Toronto, McClelland & Stewart, 1987. 244pp, cloth, $22.50, ISBN 0-7710-6887-5 CIP.

Grades 12 and up
Reviewed by Margaret MacLean

Volume 15 Number 6
1987 November

Ondaatje has published fiction, autobiography, and award-winning poetry and has produced film and drama. In In the Skin of a Lion, he writes fiction. The story begins as far back as the early years of this century on the farms and in the logging camps of north-eastern Ontario although the larger part of the action centres around Toronto during the twenties and thirties. The rich and powerful are peripheral but necessary to sharpen by contrast the details of the lives of the men who are the heroes. The labourers came largely from Eastern Europe but the central figure, Patrick Lewis, was born in Ontario of English-speaking parents.

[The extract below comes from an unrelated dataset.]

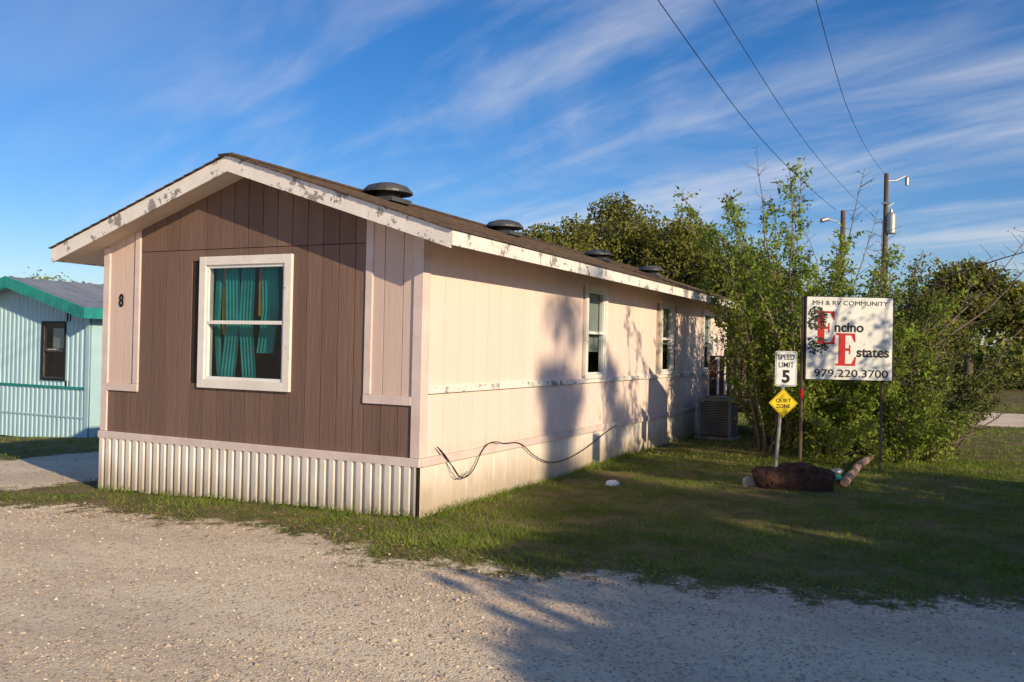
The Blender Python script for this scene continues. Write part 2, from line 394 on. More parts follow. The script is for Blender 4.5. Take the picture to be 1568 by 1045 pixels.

Ondaatje links labour violence, theft, and petty crime in general to the abuse of labour by industrialists and government works programs alike. The "Jackal" capitalist gets death in the old logging-camp town in a house without furniture after two decades of chosen but senseless hermit existence with the girl. The old, old saw of misogyny as it has appeared in fiction since fiction began, I suppose, is confirmed here as our hero "gets" both girls.

In the Skin of a Lion is suitable for senior high school students of Canadian literature and for public library collections.

Margaret MacLean, Central Technical School, Toronto, Ont.